I sliced up a pear. Used it to cover a thin steak while grilling it medium rare along with two small "Italian" tomatoes locally grown. Served the meal over a bed of cooked oatmeal.

Went great with very strong hot black tea. Start till eating time around 10 minutes.

Until you try grilling a steak with a pear you won't believe how well they go with each other.
 
Ed, I love to grill fruits and veggies. I'd like to hear how you 'cover' the meat while grilling.

You just slice it up and place it on top of the meat.

The trick is you also slice up the core and you put that on top while grilling the first side. When you flip the meat you let the core slices fall off and burn up while the good fruit goes on. Then you can flip just the fruit and finally take the fruit covered meat off the grille and let it rest on a heated plate for three minutes. The idea is the fruit imparts a hint of flavor to the meat. Warm sweet fruit is a nice desert like side. If you salt the meat do it after cooking without the fruit.

Now papaya and pineapple are great tenderizers.

Actually some of what you show looks quite tasty except for some pig parts. I expect to eat those parts the way everybody else does, ground up in sausage.

The other trick is much food is good served on a bed of rice. Oatmeal works well and you can use the finer grind stuff sold as "instant" which cooks up very quickly. I find the "instant" rice not to be as good as the real rice. Where the finer ground oatmeal also absorbs the food flavor much faster.

Then there are other benefits to oatmeal... More important as you get older!
 
Actually some of what you show looks quite tasty except for some pig parts.

They look fine to me. We do a lot of lentils or quinoa lately, tried buckwheat the other night which might came out a little like oatmeal. I prefer things where the grains tend to stay separate. I'm still a slow food oatmeal/rice guy, steel cut Scottish oats and brown rice that take forever to cook.
 
I'm still in burn-out after nearly 6 years of steel-cut oats for breakfast every day. I was at a point where it was very economical to buy the 50 lb bags of the stuff.

In Northeast Ohio you can buy the 50# bag of oatmeal from the Amish! (In fact some of the rural roads are cut such that the buggies can go clockwise for the Sunday outings while allowing ordinary vehicle traffic to pass.)

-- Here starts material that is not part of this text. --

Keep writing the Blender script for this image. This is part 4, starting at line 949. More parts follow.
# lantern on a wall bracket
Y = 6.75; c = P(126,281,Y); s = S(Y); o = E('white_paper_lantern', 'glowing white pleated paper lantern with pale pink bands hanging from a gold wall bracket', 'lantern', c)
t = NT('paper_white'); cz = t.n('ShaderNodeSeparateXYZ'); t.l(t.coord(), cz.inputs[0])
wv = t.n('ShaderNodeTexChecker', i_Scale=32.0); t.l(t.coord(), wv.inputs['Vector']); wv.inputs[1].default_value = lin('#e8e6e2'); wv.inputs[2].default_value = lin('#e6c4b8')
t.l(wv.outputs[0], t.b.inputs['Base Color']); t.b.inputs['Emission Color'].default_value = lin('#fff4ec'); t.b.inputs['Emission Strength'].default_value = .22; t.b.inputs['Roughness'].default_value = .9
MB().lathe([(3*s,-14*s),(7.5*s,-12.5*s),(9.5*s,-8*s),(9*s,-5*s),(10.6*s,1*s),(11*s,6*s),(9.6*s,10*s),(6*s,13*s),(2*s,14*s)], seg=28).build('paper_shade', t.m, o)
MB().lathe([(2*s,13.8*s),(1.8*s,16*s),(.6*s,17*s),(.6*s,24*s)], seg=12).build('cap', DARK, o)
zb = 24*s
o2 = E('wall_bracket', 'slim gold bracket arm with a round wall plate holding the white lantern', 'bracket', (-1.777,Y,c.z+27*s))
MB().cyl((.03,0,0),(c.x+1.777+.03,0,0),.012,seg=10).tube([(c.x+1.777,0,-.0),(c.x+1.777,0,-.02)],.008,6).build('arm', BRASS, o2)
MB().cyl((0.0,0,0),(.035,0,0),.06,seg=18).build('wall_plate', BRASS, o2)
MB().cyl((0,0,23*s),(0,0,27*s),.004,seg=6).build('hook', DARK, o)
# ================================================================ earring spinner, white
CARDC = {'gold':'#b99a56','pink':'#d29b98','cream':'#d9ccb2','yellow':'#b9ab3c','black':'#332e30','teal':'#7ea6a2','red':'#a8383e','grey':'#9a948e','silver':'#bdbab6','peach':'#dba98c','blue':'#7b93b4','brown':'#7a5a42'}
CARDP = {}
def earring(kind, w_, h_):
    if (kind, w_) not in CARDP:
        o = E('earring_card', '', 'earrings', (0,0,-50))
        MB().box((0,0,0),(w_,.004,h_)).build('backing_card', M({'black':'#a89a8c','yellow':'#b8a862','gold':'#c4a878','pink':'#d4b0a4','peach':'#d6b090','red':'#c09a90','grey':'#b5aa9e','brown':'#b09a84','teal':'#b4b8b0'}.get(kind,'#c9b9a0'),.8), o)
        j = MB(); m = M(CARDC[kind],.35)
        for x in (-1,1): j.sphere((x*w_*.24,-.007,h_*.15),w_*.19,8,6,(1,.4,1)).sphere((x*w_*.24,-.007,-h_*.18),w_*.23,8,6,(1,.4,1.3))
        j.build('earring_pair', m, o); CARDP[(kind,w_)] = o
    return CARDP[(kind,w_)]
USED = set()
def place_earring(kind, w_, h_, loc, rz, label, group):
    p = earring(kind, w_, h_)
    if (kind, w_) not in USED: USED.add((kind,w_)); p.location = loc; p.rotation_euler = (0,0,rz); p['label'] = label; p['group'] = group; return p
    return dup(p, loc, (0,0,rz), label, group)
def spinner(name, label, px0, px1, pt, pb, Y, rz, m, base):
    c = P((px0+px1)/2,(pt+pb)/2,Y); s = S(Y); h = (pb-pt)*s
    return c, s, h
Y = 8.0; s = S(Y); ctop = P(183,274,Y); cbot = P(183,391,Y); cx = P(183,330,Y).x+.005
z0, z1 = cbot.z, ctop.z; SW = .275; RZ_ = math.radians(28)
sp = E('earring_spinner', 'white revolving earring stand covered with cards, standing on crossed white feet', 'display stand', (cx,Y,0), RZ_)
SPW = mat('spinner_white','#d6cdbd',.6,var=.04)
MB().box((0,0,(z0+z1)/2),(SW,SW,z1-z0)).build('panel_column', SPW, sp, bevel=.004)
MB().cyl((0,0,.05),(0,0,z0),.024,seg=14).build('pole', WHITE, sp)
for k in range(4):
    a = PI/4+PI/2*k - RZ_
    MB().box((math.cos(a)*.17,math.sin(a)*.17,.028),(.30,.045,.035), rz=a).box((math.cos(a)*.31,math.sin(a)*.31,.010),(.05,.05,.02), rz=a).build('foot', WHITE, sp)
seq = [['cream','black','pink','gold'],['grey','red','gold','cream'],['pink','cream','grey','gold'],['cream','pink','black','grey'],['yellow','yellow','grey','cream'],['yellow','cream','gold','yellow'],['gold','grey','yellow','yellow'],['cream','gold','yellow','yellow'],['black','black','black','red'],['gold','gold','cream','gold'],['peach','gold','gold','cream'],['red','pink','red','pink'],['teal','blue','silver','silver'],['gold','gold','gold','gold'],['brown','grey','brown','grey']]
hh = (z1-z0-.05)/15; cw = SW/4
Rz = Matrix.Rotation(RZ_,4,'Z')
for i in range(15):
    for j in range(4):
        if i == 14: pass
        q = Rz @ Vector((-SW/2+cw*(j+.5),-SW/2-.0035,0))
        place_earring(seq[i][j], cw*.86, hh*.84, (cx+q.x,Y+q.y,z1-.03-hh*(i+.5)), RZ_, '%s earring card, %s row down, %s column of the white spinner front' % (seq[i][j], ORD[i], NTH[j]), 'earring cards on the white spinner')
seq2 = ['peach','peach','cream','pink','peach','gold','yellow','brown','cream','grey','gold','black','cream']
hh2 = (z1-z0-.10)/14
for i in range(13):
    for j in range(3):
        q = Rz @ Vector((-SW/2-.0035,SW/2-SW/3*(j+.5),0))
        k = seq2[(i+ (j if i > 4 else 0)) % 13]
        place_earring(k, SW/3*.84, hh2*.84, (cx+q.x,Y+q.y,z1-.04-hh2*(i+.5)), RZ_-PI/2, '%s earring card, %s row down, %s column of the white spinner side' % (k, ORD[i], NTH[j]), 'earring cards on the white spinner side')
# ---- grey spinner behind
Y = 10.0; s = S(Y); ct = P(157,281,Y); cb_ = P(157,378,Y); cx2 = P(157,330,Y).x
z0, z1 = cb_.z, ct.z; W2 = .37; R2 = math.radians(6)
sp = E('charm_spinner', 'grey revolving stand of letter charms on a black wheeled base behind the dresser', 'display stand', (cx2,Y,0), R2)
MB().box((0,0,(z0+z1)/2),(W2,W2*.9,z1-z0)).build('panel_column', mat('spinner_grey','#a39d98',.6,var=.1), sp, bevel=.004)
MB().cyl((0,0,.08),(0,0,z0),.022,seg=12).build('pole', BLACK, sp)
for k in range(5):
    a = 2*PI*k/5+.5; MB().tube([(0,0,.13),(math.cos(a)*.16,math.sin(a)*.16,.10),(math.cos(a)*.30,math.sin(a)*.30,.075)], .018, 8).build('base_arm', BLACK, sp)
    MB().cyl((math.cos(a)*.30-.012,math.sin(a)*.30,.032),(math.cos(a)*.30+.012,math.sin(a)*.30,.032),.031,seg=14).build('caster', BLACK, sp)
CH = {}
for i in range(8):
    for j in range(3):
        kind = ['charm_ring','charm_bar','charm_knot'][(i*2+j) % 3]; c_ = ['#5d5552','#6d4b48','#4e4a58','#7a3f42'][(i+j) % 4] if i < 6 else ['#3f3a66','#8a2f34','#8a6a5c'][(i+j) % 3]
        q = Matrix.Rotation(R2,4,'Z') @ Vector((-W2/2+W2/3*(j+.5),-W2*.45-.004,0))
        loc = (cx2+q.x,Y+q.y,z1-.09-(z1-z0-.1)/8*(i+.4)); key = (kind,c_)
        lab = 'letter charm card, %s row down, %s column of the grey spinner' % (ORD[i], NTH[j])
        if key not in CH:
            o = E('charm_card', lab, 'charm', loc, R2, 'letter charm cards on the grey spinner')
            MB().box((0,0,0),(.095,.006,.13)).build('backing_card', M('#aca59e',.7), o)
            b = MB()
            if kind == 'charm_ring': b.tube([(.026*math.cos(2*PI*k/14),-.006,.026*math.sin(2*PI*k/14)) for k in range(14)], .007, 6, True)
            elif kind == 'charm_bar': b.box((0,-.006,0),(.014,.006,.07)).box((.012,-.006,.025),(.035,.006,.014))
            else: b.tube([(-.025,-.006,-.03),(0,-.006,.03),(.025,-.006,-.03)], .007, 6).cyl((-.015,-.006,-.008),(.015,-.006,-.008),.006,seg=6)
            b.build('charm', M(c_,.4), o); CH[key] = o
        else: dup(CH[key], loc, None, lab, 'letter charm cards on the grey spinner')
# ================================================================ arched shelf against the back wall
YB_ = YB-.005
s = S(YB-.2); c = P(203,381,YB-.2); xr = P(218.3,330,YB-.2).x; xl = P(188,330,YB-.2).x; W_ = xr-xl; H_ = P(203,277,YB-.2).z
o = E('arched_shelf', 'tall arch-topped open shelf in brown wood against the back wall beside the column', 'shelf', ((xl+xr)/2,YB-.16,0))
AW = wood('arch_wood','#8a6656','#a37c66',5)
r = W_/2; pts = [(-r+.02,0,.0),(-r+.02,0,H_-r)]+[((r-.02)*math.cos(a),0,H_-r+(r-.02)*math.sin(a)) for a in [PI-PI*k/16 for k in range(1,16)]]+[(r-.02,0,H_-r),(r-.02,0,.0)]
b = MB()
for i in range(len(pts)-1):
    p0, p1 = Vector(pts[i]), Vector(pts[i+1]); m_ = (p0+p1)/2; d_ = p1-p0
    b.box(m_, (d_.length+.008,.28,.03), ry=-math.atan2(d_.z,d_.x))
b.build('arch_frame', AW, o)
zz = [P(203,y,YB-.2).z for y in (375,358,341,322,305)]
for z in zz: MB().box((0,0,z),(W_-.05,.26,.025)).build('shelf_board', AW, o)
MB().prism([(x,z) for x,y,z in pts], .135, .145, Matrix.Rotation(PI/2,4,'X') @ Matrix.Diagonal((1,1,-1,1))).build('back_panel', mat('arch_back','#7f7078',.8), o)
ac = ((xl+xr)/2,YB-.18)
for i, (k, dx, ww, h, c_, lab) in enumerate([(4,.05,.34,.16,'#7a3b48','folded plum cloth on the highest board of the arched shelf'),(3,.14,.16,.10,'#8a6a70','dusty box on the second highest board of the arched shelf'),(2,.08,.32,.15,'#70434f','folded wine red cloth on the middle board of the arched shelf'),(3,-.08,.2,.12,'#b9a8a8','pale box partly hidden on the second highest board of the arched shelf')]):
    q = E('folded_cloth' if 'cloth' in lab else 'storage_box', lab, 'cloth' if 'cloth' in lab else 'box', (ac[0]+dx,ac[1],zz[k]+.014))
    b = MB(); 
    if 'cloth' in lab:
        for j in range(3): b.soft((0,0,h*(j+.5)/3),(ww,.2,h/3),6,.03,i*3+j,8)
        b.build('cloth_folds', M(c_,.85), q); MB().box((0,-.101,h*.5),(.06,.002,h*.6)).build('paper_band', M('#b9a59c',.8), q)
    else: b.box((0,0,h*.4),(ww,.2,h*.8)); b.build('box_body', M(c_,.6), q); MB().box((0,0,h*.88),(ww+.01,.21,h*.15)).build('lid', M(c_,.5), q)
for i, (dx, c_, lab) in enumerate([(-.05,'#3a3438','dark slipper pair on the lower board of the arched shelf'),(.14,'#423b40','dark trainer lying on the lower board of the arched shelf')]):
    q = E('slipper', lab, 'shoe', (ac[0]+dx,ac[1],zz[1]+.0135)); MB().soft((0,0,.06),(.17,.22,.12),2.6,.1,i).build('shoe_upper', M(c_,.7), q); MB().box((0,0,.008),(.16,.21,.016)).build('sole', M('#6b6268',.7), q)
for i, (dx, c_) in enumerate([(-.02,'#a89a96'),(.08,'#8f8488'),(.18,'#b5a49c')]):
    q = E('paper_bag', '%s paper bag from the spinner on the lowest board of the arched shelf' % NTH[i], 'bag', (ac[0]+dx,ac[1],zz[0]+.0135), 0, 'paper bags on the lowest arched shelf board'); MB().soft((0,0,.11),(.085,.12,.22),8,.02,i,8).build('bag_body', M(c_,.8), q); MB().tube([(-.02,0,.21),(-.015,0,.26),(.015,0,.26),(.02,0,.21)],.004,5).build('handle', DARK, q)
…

When my son and daughter in law moved to California, they left us with their collection of grains. What does one do with buckwheat groats?
 
Past using a bit of buckwheat meal in pancakes, I'm out of my depth. I think it can be made into a pretty effective flour as long as you use it in egg-heavy dishes. Soba noodles are made with buckwheat, I think.

I imagine you can experiment with adding them to rice dishes (just a little) and soups, too.